Afirmam que será garantida a Consulta Livre, Prévia e Informada as comunidades certificadas e autor reconhecidas existentes nas áreas alvo dos estudos, que serão respeitados os Protocolos de consulta já elaborados e apresenta o “Protocolo Padrão de Consulta” a ser oferecido para ajuste para comunidades que não possuírem.
A proposta de construção do protocolo de consulta padrão para as comunidades que não tem esse instrumento se alinha a resolução ilegal e inconstitucional da SEDESE e SEMAD de nº 01, de 04 de abril de 2022, que foi revogada em 31 de maio de 2023 e fere a legislação internacional que resguarda os Povos e Comunidades Tradicionais.
Tida como importante ferramenta de luta, o Protocolo de Consulta fortalece e integra a luta dos PCTs em contextos de racismo e desigualdade socioeconômica. Contemplando os modos de vida desses povos e comunidades, resguarda as suas práticas religiosas tradicionais, profundamente conectadas com os elementos da natureza, em toda a sua diversidade.
Este instrumento reafirma direitos garantidos pela Convenção 169, da Organização Internacional do Trabalho, pela Constituição Federal e por outras legislações federais e estaduais, deixando nítida a necessidade de que o Estado e demais organizações estejam em constante observância ao que dizem os povos tradicionais sobre projetos que os impactam.
Embora o comitê de compromitentes e o Grupo EPA já tenham afirmado em diferentes momentos o atendimento a OIT 169, as decisões acerca dos ERSHRE seguem acontecendo em diálogos restritos ao Grupo EPA, AECOM e compromitentes para correções e atualizações deste plano, sem participação dos PCTs e ATIs.
Um ano após as primeiras iniciativas de diálogo com as Instituições de Justiça, sem respostas satisfatórias, a Comissão PCTRAMA publicou uma carta aberta ao público onde reivindica, mais uma vez, a participação na validação do plano de trabalho, o respeito aos protocolos de consulta e ao critério de autodeclaração. Atualmente, já foram apresentadas oito versões do projeto por parte do Grupo EPA desde o primeiro bimestre de 2022.

Foto: Lucas Jerônimo | Aedas
Pendências
Permanecem pendências e incongruências importantes apontadas pela auditoria AECOM quanto a adequação da utilização do “nexo de causa” conforme o documento das “Diretrizes para elaboração de Estudos de Avaliação de Risco à Saúde Humana por exposição a contaminantes Químicos (2010)”, do Ministério da Saúde, e ao detalhamento da avaliação de “vulnerabilidades sociais” e “riscos adicionais”, entre outras.

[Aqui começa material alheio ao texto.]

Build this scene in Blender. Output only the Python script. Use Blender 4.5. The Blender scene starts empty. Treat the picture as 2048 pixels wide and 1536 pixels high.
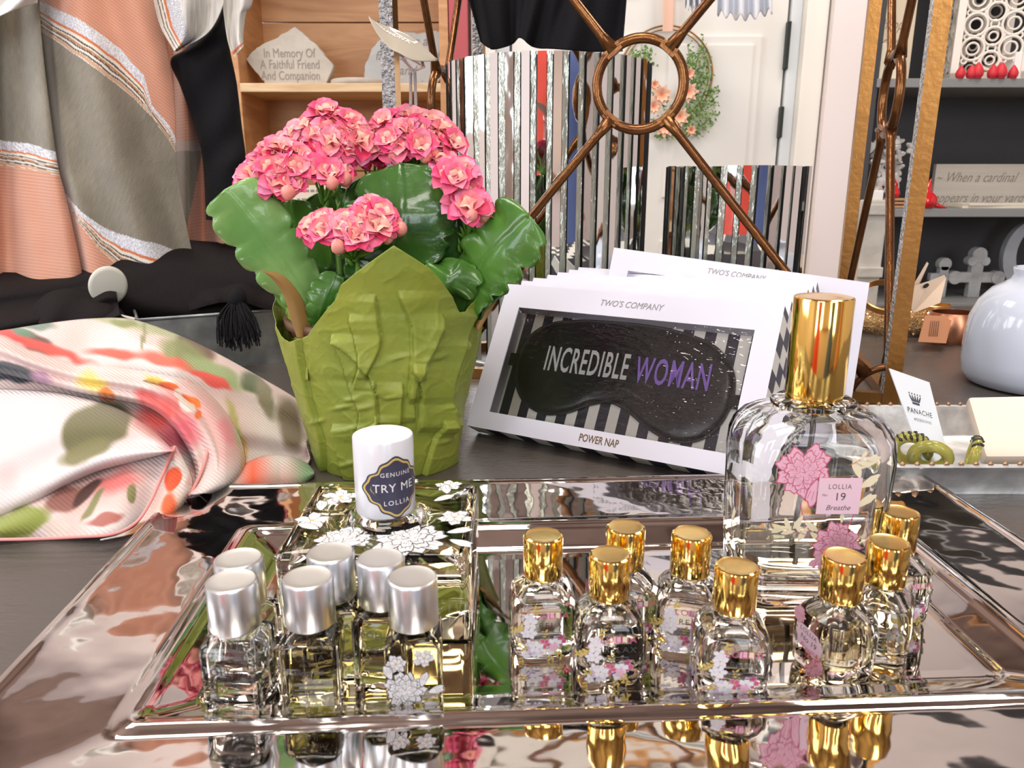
import bpy, bmesh, math, random
import numpy as np
from mathutils import Vector, Matrix, noise as mnoise
R = math.radians
random.seed(7)
SC = bpy.context.scene
COL = SC.collection
# ---------------------------------------------------------------- camera (origin = table top under the camera, metres)
CAM_H, PITCH, FPX = 0.22, R(15), 1538.0
cam_d = bpy.data.cameras.new('camera'); cam = bpy.data.objects.new('camera', cam_d); COL.objects.link(cam)
cam.location = (0, 0, CAM_H); cam.rotation_euler = (R(90) - PITCH, 0, 0)
cam_d.sensor_width = 36; cam_d.lens = FPX / 2048 * 36; cam_d.clip_start = 0.01
cam_d.dof.use_dof = True; cam_d.dof.focus_distance = 0.58; cam_d.dof.aperture_fstop = 22
SC.camera = cam
# ---------------------------------------------------------------- world, lights, exposure
w = bpy.data.worlds.new('world'); SC.world = w; w.use_nodes = True
w.node_tree.nodes['Background'].inputs[0].default_value = (0.85, 0.92, 1, 1)
w.node_tree.nodes['Background'].inputs[1].default_value = 1.0
SC.view_settings.view_transform = 'Standard'; SC.view_settings.look = 'None'
SC.view_settings.gamma = 1; SC.view_settings.exposure = -0.1
SC.cycles.max_bounces = 14; SC.cycles.transmission_bounces = 12; SC.cycles.glossy_bounces = 6
SC.cycles.diffuse_bounces = 4; SC.cycles.transparent_max_bounces = 12
SC.cycles.sample_clamp_indirect = 6; SC.cycles.blur_glossy = 0.3
SC.cycles.caustics_refractive = False; SC.cycles.caustics_reflective = False

def area(name, loc, aim, sx, sy, watts, col):
    l = bpy.data.lights.new(name, 'AREA'); l.shape = 'RECTANGLE'; l.size = sx; l.size_y = sy; l.energy = watts; l.color = col
    o = bpy.data.objects.new(name, l); COL.objects.link(o); o.location = loc
    o.rotation_euler = (Vector(aim) - Vector(loc)).to_track_quat('-Z', 'Y').to_euler()
    return o
area('ceiling_panel_light', (-0.2, 0.35, 1.66), (-0.2, 0.351, 0), 0.6, 0.6, 17, (1, 0.93, 0.85))
area('ceiling_panel_light', (1.1, 1.3, 1.66), (1.1, 1.301, 0), 0.6, 0.6, 17, (1, 0.9, 0.8))
area('ceiling_panel_light', (-0.9, 1.5, 1.66), (-0.9, 1.501, 0), 0.6, 0.6, 15, (1, 0.9, 0.8))
area('ceiling_panel_light', (0.3, -0.9, 1.66), (0.3, -0.899, 0), 0.6, 0.6, 15, (1, 0.93, 0.87))
area('window_daylight', (-1.2, -1.86, 0.75), (0.0, 1.2, 0.2), 1.1, 1.3, 42, (0.86, 0.93, 1.0))
area('window_daylight', (0.9, -1.86, 0.75), (0.3, 1.2, 0.2), 1.1, 1.3, 34, (0.9, 0.95, 1.0))
area('window_daylight', (-1.95, 0.4, 0.9), (0.2, 0.7, 0.0), 1.2, 1.1, 24, (0.9, 0.95, 1.0))

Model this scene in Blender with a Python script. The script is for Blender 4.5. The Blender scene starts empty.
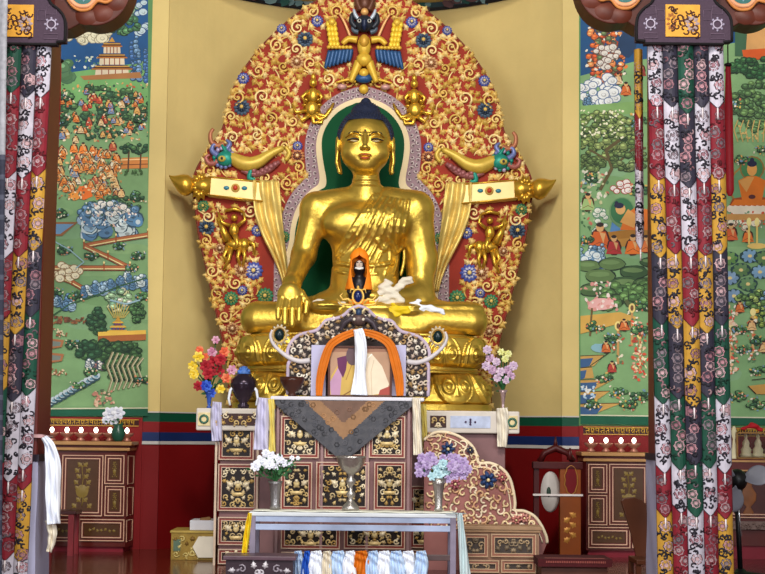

Ainda assim, a Secretaria de Estado de Saúde de Minas Gerais (SES) aprovou e disponibilizou a versão final do plano de trabalho específico para conhecimento e análise dos compromitentes, da auditoria AECOM e da Vale S.A.
O Grupo EPA deu início a formação e treinamento da equipe de execução, elaboração do plano de trabalho de campo e o desenvolvimento da programação e cronograma, indicando uma previsão de iniciar os contatos com as pessoas atingidas no segundo semestre de 2023.
Enquanto isso, a nota de denúncia encaminhada pela Comissão PCTRAMA em julho deste ano manifesta que até o momento não foi compartilhada nenhuma versão do projeto. A Comissão PCTRAMA avalia que o cenário é de mais violação de direitos e um grande desrespeito.
Somente 14 meses após os primeiros questionamentos e solicitações por parte da Comissão PCTRAMA, os ERSHRE seguem em execução, deixando os estudos com os povos tradicionais com mais de um ano de atraso.
A Comissão PCTRAMA e a Aedas consideram indispensável a análise prévia da metodologia e a validação do plano de trabalho específico elaborado pelo grupo EPA, por parte dos representantes dos Povos e Comunidades Tradicionais que devem participar dos estudos.